[DATA SECTION]

□ □ □ □ □

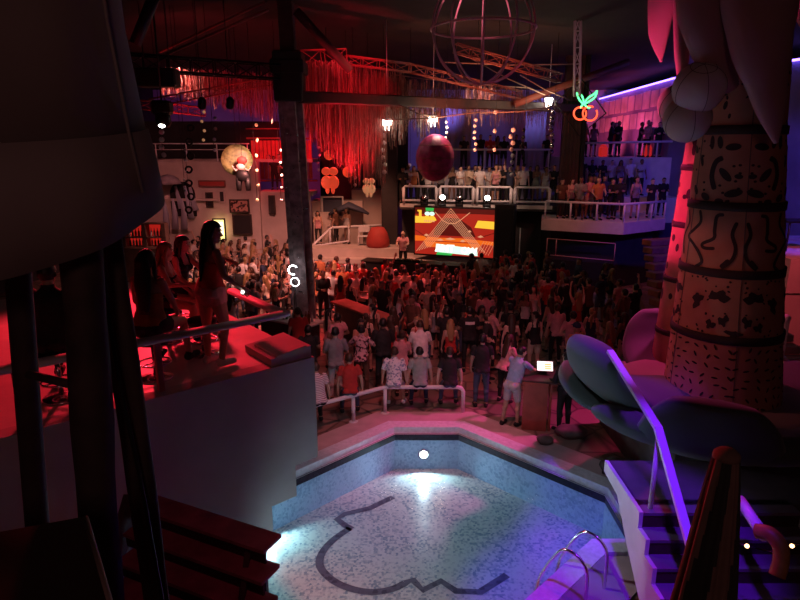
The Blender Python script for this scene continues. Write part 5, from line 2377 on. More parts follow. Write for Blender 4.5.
m_.prism([V((1.0, 31.2, 3.2)), V((7.6, 31.0, 3.2)), V((7.6, 36, 3.2)), V((1.0, 36, 3.2))], (0, 0, 1.5))
struct(m_, 'floor_upper', 'blue_wall', 'upper tier behind the balcony')
m_ = MB()
for a, b in ((V((.9, 31.1, 5.72)), V((7.6, 30.9, 5.72))),):
    m_.tube([a, b], .045, 8)
root = thing('upper_railing', (4.2, 31, 4.7), 'thin horizontal rail in front of the blue lit upper tier', 'railing')
m_.build('top_rail', 'white_metal', root)
for k in range(5):
    q = MB()
    x = 1.0 + k * 1.62
    q.tube([V((x, 31.08 - .02 * k, 4.7)), V((x, 31.08 - .02 * k, 5.72))], .035, 6)
    q.build('post', 'white_metal', root)
# pale hanging cloth strips on the back wall
for k, (px, w_, lb) in enumerate(((459, 1.5, 'broad pale cloth panel on the back wall behind the plum globe'), (537, 1.2, 'tall pale cloth panel on the back wall near the right column'))):
    a = PY(px, 100, 36.5)
    q = MB()
    nn = 12
    vs = []
    for i in range(nn + 1):
        for z in (8.6, 4.7):
            vs.append(V((a.x + (i / nn - .5) * w_, 36.5 + .06 * math.sin(i * 1.9), z)))
    q.add(vs, [(2 * i, 2 * i + 1, 2 * i + 3, 2 * i + 2) for i in range(nn)], 0, True)
    q.add([v + V((0, .03, 0)) for v in vs], [(2 * i, 2 * i + 2, 2 * i + 3, 2 * i + 1) for i in range(nn)], 0, True)
    tag(q.build('wall_cloth', 'blue_wall'), lb, 'cloth')

# ------------------------------------------------------------------ right balcony and upper right terrace
def bal(p):
    return V(p)


BF, BT = 2.87, 3.6
B0, B1, B2 = V((6.0, 25.5, 0)), V((8.95, 24.0, 0)), V((11.3, 25.6, 0))
m_ = MB()
m_.prism([B0 + V((0, 0, 2.40)), B1 + V((0, 0, 2.40)), B2 + V((0, 0, 2.40)), V((12.0, 29, 2.40)), V((6.6, 28, 2.40))], (0, 0, BF - 2.40))
struct(m_, 'floor_balcony_right', 'white_paint', 'pale fascia slab of the right balcony')
m_ = MB()
m_.prism([B0 + V((.6, .6, 0)), B1 + V((0, .8, 0)), B2 + V((-.3, .5, 0)), V((12.0, 29, 0)), V((6.6, 28, 0))], (0, 0, 2.4))
struct(m_, 'wall_under_balcony', 'dark_wall', 'dark wall under the right balcony')
root = thing('bar_window', (8, 24.3, 0), 'dark framed bar window under the right balcony', 'bar')
fr0, fr1 = PY(552, 241, 24.6), PY(623, 250, 24.0)
q = MB()
for z in (2.05, 1.35):
    q.tube([V((fr0.x, 25.4, z)), V((8.75, 24.2, z - .04))], .02, 6)
for f in (0, .14, 1):
    a = V((fr0.x, 25.4, 2.05)) + (V((8.75, 24.2, 2.01)) - V((fr0.x, 25.4, 2.05))) * f
    q.tube([a, a + V((0, 0, -.7))], .02, 6)
q.build('frame', 'hoop_pink', root)
q = MB()
q.prism([V((fr0.x, 25.45, 0)), V((8.75, 24.27, 0)), V((8.8, 24.4, 0)), V((fr0.x, 25.6, 0))], (0, 0, 1.15))
q.build('counter', 'black_paint', root)
root = thing('balcony_railing', (8.9, 24.1, BF), 'pale rail with thin posts round the right balcony', 'railing')
q = MB()
i0, i1, i2 = B0 + V((.15, .05, BT)), B1 + V((0, .1, BT)), B2 + V((-.05, .05, BT))
q.tube([i0, i1, i2], .05, 8)
q.build('top_rail', 'white_metal', root)
for (a, b, n) in ((i0, i1, 3), (i1, i2, 3)):
    for k in range(n + 1):
        p_ = a + (b - a) * (k / n)
        if a is i1 and k == 0:
            continue
        q = MB()
        q.tube([p_, V((p_.x, p_.y, BF))], .04, 8)
        q.build('post', 'white_metal', root)
# middle step and upper terrace
m_ = MB()
m_.prism([V((7.6, 29.2, 2.4)), V((13.0, 28.0, 2.4)), V((13.2, 34, 2.4)), V((7.6, 34, 2.4))], (0, 0, 1.15))
struct(m_, 'floor_middle_tier', 'white_paint')
m_ = MB()
m_.prism([V((8.6, 31.2, 3.4)), V((13.4, 29.6, 3.4)), V((13.6, 36, 3.4)), V((8.6, 36, 3.4))], (0, 0, 1.95))
struct(m_, 'floor_upper_terrace', 'white_paint', 'pale parapet of the upper right terrace')
root = thing('terrace_railing', (11, 30.4, 5.35), 'pale rail of the upper right terrace below the stone panels', 'railing')
q = MB()
u0, u1 = V((8.7, 31.15, 6.02)), V((13.4, 29.7, 6.10))
q.tube([u0, u1], .05, 8)
q.build('top_rail', 'white_metal', root)
for k in range(6):
    p_ = u0 + (u1 - u0) * (k / 5)
    q = MB()
    q.tube([p_, V((p_.x, p_.y, 5.35))], .035, 6)
    q.build('post', 'white_metal', root)
for (px, lb) in ((603, 'small red glowing lantern at the left on the upper right terrace'), (647, 'small red glowing lantern at the right on the upper right terrace')):
    c = PY(px, 152, 31.4)
    q = MB()
    q.bbox((c.x, 31.4, 5.62), (.38, .38, .5), 0, .06)
    q.lathe([(.2, .26), (.1, .34), (.02, .36)], (c.x, 31.4, 5.62), 12)
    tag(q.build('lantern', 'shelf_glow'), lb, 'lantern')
# steps at the right behind the crowd
root = thing('stone_steps', (9.6, 19.5, 0), 'broad red lit stone steps rising at the right behind the crowd', 'stairs')
for k in range(11):
    q = MB()
    c0 = V((8.2 + k * .12, 18.4 + k * .45, .11 + k * .22))
    q.bbox(c0 + V((1.1, 0, 0)), (2.6, .5, .22), .35, .02)
    q.build('tread', 'red_lit_stone', root)
m_ = MB()
m_.prism([V((8.2, 18.6, 0)), V((11.5, 19.6, 0)), V((12.5, 24, 0)), V((9.5, 23.4, 0))], (0, 0, .2))
struct(m_, 'trim_7', 'red_lit_stone', 'base of the broad stone steps')
m_ = MB()
m_.box((12.6, 17.0, 2.2), (3.0, .4, 1.0))
m_.box((12.6, 17.0, .8), (3.0, .3, 1.8))
struct(m_, 'wall_far_right', 'facade', 'low wall lit pink at the far right')
root = thing('garden_table', (13.0, 19.5, 2.7), 'small dark table with thin legs behind the low pink wall', 'table')
q = MB()
q.bbox((12.3, 18.4, 3.6), (1.3, .8, .06), 0, .01)
q.build('tabletop', 'black_metal', root)
for dx, dy in ((-.55, -.3), (.55, -.3), (-.55, .3), (.55, .3)):
    q = MB()
    q.tube([V((12.3 + dx, 18.4 + dy, 2.7)), V((12.3 + dx, 18.4 + dy, 3.58))], .03, 6)
    q.build('leg', 'black_metal', root)
m_ = MB()
m_.box((13.2, 19.4, 1.35), (4.5, 4.4, 2.7))
struct(m_, 'floor_far_right', 'pink_wall')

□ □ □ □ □

Using the listing above, state the number of lines that hold "lantern", with no other text.

[CORRECT RESPONSE] 2